Debt Repayment

As part of NAMA’s initial engagement with debtors, each debtor connection was required to undertake a comprehensive business plan process designed to assess its commercial viability and its willingness to co-operate with NAMA.

The process required that debtors set out their debt repayment strategies, including their proposals for key property assets under their control. NAMA’s insight into each debtor’s position was informed also by the extensive legal and property due diligence which was provided as part of the valuation and loan transfer processes.  Arising from this information, NAMA had a very comprehensive perspective on each debtor and was well placed to come to a realistic view as to a debtor’s prospects of achieving ultimate commercial viability.

The engagement with debtors involved the assessment of 789 debtor business plans which was completed by end-June 2012 (a small number of connections prepared separate plans for different entities within the connection). Based on these assessments, strategies were adopted by NAMA towards each of the 775 debtor connections.  Typically, debtor strategies tended to fall into three broad categories: (1) support (58% of connections) (2) disposal (18%) or (3) enforcement (24%).  

A disposal strategy is pursued where NAMA does not foresee a long-term engagement with the debtor concerned and, instead, focuses on working with the debtor in the implementation of a disposal strategy over a short-term horizon.

Support can take a number of forms, the most common of which is in the form of a letter of support which requires that a debtor implement a number of milestones in relation to debt reduction. The letter of support must be accepted by the debtor. Support may, in certain limited situations, take the form of a full or partial restructure of loans or may be provided without any changes to the underlying facilities. A full restructure involves the creation of a new loan agreement and associated security documentation. A partial restructure requires the operation of a Connection Management Agreement (CMA) in conjunction with existing loan and security documentation.  The CMA sets out the terms and conditions of business plan implementation and must be accepted by the debtor.

With NAMA support, debtors manage an agreed asset management and disposal strategy which will typically include some or all of the following

Asset sales

Schedules of agreed asset sales with the timing of particular sales dependent on the type of property involved (for example, residential investment, commercial investment, land), the jurisdiction and location of the property and the scheduled expiry of any associated leases.

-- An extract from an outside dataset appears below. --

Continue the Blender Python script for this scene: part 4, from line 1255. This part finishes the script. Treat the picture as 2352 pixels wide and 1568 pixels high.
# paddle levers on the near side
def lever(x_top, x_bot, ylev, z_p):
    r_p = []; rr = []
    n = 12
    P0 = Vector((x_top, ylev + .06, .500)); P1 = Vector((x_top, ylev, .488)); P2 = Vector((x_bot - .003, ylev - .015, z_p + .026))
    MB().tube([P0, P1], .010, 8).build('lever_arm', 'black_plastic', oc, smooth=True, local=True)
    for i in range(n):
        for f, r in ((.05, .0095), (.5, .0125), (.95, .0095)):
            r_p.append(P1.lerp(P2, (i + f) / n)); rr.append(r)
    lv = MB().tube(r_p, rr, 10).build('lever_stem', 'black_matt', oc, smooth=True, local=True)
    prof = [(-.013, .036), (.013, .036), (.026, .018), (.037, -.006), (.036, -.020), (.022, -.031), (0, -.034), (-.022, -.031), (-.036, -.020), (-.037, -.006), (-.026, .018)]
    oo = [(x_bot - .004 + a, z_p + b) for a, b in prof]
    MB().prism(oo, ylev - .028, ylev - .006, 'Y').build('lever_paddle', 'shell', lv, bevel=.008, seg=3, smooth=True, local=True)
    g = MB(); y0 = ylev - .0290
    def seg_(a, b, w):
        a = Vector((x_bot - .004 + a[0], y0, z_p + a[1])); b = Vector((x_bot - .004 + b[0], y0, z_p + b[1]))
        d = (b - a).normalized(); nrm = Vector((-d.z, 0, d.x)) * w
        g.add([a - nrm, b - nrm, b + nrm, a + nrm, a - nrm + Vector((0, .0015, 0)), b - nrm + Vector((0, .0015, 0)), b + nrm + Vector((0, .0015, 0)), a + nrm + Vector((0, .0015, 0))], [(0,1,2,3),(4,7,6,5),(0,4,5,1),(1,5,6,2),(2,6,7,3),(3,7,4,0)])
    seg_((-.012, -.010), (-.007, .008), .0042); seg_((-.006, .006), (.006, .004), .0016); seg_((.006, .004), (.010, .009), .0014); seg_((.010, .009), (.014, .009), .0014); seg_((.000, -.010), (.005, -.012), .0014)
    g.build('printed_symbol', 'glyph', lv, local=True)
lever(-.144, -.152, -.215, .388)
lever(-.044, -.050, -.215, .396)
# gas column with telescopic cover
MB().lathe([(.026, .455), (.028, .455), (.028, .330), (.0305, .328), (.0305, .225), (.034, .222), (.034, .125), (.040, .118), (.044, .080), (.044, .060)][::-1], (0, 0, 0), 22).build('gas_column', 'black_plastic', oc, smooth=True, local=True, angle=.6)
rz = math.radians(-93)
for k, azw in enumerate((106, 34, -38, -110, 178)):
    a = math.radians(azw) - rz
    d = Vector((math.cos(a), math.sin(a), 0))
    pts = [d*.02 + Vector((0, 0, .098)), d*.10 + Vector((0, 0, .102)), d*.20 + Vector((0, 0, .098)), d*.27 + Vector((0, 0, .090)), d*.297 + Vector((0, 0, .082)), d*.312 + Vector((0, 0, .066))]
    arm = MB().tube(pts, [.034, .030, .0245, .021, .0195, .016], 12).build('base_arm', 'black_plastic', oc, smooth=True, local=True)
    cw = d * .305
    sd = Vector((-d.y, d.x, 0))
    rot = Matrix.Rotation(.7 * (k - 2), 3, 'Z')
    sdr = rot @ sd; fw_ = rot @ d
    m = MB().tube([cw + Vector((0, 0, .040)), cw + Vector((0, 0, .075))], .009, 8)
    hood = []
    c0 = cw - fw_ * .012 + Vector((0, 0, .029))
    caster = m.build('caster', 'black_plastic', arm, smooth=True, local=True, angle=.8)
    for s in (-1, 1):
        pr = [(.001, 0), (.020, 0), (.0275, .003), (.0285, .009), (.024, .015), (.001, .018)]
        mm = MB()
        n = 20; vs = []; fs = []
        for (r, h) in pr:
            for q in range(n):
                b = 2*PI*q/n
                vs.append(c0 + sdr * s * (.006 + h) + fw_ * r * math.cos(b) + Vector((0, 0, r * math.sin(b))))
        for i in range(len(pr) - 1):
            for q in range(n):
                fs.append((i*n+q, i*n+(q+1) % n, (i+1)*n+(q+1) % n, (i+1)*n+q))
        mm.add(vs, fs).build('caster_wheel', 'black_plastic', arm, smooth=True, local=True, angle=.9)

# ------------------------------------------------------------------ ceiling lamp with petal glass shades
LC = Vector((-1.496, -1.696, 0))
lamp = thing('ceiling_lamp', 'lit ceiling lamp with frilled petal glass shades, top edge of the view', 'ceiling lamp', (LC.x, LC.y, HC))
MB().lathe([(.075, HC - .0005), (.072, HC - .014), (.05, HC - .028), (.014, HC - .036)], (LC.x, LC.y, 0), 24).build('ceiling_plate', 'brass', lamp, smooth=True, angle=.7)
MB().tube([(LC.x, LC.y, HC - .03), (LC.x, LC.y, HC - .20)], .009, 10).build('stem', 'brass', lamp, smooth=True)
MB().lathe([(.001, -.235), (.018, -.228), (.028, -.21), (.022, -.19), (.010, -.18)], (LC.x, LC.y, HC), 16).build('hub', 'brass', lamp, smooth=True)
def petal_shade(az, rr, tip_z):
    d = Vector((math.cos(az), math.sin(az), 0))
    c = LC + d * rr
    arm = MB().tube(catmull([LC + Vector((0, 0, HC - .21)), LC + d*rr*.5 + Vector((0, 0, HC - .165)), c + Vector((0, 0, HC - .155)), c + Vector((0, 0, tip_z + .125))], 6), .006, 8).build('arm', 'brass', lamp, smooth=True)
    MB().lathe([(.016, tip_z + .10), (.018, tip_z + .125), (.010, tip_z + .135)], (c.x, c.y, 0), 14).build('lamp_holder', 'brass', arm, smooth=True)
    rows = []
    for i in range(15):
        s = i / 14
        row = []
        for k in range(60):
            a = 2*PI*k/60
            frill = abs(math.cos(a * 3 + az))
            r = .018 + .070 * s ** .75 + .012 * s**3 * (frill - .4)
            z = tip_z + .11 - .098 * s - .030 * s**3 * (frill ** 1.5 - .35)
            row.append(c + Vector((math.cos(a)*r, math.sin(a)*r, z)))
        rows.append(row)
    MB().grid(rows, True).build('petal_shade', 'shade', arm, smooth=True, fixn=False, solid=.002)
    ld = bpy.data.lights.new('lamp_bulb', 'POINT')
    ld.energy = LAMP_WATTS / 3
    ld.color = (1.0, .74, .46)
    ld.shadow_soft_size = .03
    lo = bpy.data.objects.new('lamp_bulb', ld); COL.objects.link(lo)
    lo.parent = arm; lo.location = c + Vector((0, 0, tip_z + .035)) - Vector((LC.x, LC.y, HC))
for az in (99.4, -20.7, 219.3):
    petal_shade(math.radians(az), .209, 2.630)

Reversal of asset transfers

Reversal of any transfers, which may have taken place over recent years, of assets to related parties (for example, spouses and other family members), including property, cash, shares and other gifts.  

Unencumbered assets

NAMA’s policy is to charge unencumbered assets as additional security, taking account of the transaction cost and any legal issues involved.  Where another lender has security on a debtor’s assets and in order to capture future upside potential, NAMA takes second charges over surplus equity where appropriate.

Rental Income

Rental income from investment assets controlled by the debtor must be brought within NAMA’s control.

Non-property assets

Where there is surplus cash available, it is netted against a debtor’s loan obligations. Where appropriate, a debtor is required to sell shares, works of art and other non-property assets and apply such disposal proceeds against his NAMA debt.

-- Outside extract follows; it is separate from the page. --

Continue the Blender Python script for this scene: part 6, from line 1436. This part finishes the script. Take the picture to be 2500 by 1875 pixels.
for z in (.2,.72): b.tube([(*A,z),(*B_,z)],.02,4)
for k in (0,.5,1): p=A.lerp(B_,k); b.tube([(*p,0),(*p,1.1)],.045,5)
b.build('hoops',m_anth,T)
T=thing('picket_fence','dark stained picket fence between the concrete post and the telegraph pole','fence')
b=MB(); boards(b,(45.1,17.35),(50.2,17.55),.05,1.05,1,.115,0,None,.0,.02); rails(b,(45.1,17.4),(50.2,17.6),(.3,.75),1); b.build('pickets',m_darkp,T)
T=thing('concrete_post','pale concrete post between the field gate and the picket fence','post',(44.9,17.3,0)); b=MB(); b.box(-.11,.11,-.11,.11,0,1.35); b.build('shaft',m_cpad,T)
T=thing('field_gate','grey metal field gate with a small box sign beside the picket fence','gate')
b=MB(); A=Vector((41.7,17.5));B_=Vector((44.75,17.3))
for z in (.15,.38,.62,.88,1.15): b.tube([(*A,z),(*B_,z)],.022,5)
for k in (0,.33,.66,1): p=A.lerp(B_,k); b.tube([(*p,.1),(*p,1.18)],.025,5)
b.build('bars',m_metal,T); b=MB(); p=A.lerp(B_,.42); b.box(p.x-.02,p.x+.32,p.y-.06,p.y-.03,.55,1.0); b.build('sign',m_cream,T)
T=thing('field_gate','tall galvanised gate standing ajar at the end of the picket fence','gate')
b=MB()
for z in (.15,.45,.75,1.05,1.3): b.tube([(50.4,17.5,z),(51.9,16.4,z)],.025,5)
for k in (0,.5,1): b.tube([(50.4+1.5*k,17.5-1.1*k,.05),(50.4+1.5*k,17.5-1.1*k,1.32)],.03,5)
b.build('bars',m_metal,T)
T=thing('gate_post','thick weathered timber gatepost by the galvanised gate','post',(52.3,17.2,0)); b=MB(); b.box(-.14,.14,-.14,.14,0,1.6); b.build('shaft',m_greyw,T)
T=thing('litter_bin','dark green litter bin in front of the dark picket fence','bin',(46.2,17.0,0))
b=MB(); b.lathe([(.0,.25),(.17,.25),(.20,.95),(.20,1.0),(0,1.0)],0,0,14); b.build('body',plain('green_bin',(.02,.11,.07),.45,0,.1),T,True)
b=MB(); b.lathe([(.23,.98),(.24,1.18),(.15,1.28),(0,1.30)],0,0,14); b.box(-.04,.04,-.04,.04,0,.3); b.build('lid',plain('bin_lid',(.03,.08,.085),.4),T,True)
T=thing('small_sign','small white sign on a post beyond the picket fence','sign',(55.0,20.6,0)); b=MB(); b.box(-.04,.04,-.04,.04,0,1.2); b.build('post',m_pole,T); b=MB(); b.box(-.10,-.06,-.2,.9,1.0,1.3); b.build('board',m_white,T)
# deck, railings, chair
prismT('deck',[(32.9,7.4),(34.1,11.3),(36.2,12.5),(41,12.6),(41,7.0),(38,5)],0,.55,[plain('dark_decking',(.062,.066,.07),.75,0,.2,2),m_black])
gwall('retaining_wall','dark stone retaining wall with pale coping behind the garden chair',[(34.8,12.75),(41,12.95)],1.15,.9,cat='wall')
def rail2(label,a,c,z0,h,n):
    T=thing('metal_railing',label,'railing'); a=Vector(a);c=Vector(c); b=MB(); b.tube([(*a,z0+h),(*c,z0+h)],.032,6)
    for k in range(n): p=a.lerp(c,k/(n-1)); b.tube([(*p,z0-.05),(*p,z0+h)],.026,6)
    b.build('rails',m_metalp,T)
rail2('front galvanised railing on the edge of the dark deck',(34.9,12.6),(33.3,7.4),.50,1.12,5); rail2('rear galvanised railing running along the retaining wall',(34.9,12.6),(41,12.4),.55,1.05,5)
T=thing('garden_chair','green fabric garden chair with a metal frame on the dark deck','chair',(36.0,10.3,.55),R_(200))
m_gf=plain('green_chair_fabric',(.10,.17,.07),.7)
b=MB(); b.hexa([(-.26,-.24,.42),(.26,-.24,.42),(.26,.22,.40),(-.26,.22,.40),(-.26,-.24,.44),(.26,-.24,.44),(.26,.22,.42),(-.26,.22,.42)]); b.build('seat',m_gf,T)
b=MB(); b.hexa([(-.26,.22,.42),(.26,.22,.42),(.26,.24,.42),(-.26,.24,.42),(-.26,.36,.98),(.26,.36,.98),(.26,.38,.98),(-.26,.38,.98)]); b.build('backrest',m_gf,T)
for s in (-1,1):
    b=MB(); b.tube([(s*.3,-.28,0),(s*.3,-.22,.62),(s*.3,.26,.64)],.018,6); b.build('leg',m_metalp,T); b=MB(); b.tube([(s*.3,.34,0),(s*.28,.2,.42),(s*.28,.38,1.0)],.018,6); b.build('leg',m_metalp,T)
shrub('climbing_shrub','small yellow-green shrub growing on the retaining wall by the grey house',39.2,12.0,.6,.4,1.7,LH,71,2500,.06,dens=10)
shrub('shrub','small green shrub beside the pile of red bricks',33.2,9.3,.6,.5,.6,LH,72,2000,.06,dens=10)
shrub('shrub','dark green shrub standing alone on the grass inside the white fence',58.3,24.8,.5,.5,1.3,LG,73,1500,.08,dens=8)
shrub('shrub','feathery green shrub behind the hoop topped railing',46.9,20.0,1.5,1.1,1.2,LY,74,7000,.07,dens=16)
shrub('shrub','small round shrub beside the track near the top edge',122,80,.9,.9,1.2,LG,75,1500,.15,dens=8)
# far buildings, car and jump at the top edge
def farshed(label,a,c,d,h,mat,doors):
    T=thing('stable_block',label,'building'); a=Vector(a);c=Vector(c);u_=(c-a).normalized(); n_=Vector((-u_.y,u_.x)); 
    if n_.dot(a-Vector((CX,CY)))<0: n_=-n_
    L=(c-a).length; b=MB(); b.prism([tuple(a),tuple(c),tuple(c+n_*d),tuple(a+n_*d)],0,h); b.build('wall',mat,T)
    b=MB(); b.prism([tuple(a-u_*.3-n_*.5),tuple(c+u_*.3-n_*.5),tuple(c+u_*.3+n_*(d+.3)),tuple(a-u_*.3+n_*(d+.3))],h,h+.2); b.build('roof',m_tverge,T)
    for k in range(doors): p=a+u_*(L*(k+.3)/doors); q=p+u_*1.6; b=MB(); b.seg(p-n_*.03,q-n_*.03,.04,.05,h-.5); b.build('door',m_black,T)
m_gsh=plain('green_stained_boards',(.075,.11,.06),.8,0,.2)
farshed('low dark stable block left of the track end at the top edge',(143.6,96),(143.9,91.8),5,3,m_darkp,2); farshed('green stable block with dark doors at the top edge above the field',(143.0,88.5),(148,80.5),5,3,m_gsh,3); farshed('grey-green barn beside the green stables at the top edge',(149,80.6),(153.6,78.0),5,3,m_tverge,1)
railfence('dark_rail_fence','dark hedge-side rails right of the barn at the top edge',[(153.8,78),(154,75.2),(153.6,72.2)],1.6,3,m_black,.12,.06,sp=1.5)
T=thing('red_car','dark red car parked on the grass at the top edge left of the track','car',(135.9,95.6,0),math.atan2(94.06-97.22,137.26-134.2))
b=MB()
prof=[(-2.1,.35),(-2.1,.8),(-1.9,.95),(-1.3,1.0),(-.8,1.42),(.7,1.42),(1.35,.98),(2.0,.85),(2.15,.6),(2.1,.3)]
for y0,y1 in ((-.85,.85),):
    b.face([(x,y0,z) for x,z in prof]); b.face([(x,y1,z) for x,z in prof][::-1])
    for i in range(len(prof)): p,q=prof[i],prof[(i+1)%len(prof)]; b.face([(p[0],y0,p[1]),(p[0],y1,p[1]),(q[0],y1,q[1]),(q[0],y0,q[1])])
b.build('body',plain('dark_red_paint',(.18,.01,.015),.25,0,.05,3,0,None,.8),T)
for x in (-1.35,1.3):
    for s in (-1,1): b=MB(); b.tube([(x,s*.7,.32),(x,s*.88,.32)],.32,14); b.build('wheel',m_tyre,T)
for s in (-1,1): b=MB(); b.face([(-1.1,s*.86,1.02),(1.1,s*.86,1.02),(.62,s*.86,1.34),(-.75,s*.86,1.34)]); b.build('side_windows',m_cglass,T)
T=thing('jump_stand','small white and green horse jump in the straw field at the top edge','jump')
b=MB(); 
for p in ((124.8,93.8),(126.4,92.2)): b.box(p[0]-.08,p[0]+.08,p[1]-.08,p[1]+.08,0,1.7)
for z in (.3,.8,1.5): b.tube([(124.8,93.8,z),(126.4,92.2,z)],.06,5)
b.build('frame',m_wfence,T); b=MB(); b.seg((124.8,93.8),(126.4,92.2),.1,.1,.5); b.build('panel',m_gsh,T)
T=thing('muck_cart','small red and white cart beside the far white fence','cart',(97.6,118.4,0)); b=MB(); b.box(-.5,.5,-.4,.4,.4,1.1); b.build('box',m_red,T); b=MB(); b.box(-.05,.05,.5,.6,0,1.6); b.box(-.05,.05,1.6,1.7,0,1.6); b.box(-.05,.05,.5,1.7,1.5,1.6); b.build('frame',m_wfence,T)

In certain cases, NAMA provides funding which enables viable projects to be sustained and brought to completion with the view to increasing the long-term recoverable value of the assets.


NAMA seeks to ensure that income generated by assets securing its loans is applied towards repaying a debtor’s indebtedness to the Agency.   In certain circumstances, debtors are allowed to retain a portion of asset income to pay overheads, including staff costs, where this is necessary to preserve and enhance the value of underlying property security. 

As debtors reduce their debt to NAMA, the Agency in turn pays down the securities issued as consideration for the acquired loan portfolio. The Board of NAMA has set a number of debt reduction targets over its expected life, including a target of 25% of Senior Bonds to be redeemed by end-2013 and redemption of all Senior Bonds by 2020.